#### [Given instruction]
Quote, with no changes, the lines that run from the top of the material to the line with "tube('bolt',[W(tt,-0.05,z),W(tt,-0.056,z)],0.007,M_metal,WL,6)", both included.

#### [Provided data]

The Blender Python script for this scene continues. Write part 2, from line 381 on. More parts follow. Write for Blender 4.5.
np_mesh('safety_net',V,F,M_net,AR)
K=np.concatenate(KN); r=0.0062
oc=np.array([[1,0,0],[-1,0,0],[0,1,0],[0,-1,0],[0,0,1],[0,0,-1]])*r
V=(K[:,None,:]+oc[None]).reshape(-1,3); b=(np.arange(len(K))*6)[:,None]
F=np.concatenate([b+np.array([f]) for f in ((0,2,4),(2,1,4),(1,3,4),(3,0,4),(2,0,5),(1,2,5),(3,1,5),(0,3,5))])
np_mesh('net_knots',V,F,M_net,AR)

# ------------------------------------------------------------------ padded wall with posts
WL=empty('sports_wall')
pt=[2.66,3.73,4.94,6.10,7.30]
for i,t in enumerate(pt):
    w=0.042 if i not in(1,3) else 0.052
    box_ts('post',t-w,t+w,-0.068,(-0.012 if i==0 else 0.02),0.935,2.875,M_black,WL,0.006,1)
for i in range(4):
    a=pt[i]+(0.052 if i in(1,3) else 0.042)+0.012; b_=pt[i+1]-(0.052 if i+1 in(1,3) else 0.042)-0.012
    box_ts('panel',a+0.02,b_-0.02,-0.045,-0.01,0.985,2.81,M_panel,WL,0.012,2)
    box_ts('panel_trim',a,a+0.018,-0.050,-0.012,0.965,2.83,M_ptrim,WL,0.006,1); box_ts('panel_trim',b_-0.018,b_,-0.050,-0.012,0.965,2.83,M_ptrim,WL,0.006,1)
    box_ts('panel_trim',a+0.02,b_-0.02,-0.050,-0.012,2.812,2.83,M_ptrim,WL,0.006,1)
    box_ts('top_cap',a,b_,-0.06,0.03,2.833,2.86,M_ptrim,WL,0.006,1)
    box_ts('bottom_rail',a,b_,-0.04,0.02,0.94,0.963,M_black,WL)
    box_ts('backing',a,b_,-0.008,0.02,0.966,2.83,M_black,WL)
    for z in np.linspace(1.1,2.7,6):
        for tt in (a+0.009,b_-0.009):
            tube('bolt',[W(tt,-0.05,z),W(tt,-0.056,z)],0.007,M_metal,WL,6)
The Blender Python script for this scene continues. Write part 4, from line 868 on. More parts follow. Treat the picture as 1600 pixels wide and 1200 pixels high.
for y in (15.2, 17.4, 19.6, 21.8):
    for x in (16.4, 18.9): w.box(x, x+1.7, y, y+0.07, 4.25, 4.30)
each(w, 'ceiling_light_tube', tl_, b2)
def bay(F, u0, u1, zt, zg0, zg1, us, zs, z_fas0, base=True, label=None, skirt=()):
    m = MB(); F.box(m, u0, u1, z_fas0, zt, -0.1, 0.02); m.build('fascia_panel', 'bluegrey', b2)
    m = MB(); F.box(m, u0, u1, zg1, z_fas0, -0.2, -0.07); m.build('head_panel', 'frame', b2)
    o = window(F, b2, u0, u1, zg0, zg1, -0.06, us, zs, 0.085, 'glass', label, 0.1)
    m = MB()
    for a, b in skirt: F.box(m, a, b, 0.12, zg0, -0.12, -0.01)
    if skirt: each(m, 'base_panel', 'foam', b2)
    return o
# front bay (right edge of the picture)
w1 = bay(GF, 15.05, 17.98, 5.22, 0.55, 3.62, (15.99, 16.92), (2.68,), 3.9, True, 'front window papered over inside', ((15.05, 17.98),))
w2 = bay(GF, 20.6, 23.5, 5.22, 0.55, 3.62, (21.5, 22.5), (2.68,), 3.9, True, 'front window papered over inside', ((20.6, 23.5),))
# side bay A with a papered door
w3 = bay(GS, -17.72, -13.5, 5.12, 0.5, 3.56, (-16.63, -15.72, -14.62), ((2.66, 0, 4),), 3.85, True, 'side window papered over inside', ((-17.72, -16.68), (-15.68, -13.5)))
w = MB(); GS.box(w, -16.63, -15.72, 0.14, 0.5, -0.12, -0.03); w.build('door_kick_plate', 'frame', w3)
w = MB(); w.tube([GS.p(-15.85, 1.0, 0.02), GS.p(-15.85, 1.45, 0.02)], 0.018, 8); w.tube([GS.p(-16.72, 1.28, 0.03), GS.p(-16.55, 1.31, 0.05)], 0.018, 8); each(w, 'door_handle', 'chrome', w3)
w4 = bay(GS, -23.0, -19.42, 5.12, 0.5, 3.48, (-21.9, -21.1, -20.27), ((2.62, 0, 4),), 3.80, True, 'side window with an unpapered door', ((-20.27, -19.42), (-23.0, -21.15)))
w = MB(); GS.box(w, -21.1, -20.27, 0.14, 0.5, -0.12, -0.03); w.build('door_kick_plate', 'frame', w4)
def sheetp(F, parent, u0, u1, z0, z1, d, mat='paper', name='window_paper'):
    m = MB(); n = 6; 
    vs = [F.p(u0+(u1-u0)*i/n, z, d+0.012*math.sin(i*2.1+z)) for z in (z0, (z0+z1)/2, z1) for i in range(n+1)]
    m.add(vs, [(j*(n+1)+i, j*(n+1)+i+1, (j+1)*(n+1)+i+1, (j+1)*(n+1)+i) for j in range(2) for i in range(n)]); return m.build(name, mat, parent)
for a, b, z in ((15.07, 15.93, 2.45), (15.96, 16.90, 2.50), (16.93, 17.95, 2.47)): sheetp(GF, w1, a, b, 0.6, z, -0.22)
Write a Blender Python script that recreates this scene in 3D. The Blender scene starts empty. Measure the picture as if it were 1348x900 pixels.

#### [Result]
The Blender Python script for this scene continues. Write part 2, from line 381 on. More parts follow. Write for Blender 4.5.
np_mesh('safety_net',V,F,M_net,AR)
K=np.concatenate(KN); r=0.0062
oc=np.array([[1,0,0],[-1,0,0],[0,1,0],[0,-1,0],[0,0,1],[0,0,-1]])*r
V=(K[:,None,:]+oc[None]).reshape(-1,3); b=(np.arange(len(K))*6)[:,None]
F=np.concatenate([b+np.array([f]) for f in ((0,2,4),(2,1,4),(1,3,4),(3,0,4),(2,0,5),(1,2,5),(3,1,5),(0,3,5))])
np_mesh('net_knots',V,F,M_net,AR)

# ------------------------------------------------------------------ padded wall with posts
WL=empty('sports_wall')
pt=[2.66,3.73,4.94,6.10,7.30]
for i,t in enumerate(pt):
    w=0.042 if i not in(1,3) else 0.052
    box_ts('post',t-w,t+w,-0.068,(-0.012 if i==0 else 0.02),0.935,2.875,M_black,WL,0.006,1)
for i in range(4):
    a=pt[i]+(0.052 if i in(1,3) else 0.042)+0.012; b_=pt[i+1]-(0.052 if i+1 in(1,3) else 0.042)-0.012
    box_ts('panel',a+0.02,b_-0.02,-0.045,-0.01,0.985,2.81,M_panel,WL,0.012,2)
    box_ts('panel_trim',a,a+0.018,-0.050,-0.012,0.965,2.83,M_ptrim,WL,0.006,1); box_ts('panel_trim',b_-0.018,b_,-0.050,-0.012,0.965,2.83,M_ptrim,WL,0.006,1)
    box_ts('panel_trim',a+0.02,b_-0.02,-0.050,-0.012,2.812,2.83,M_ptrim,WL,0.006,1)
    box_ts('top_cap',a,b_,-0.06,0.03,2.833,2.86,M_ptrim,WL,0.006,1)
    box_ts('bottom_rail',a,b_,-0.04,0.02,0.94,0.963,M_black,WL)
    box_ts('backing',a,b_,-0.008,0.02,0.966,2.83,M_black,WL)
    for z in np.linspace(1.1,2.7,6):
        for tt in (a+0.009,b_-0.009):
            tube('bolt',[W(tt,-0.05,z),W(tt,-0.056,z)],0.007,M_metal,WL,6)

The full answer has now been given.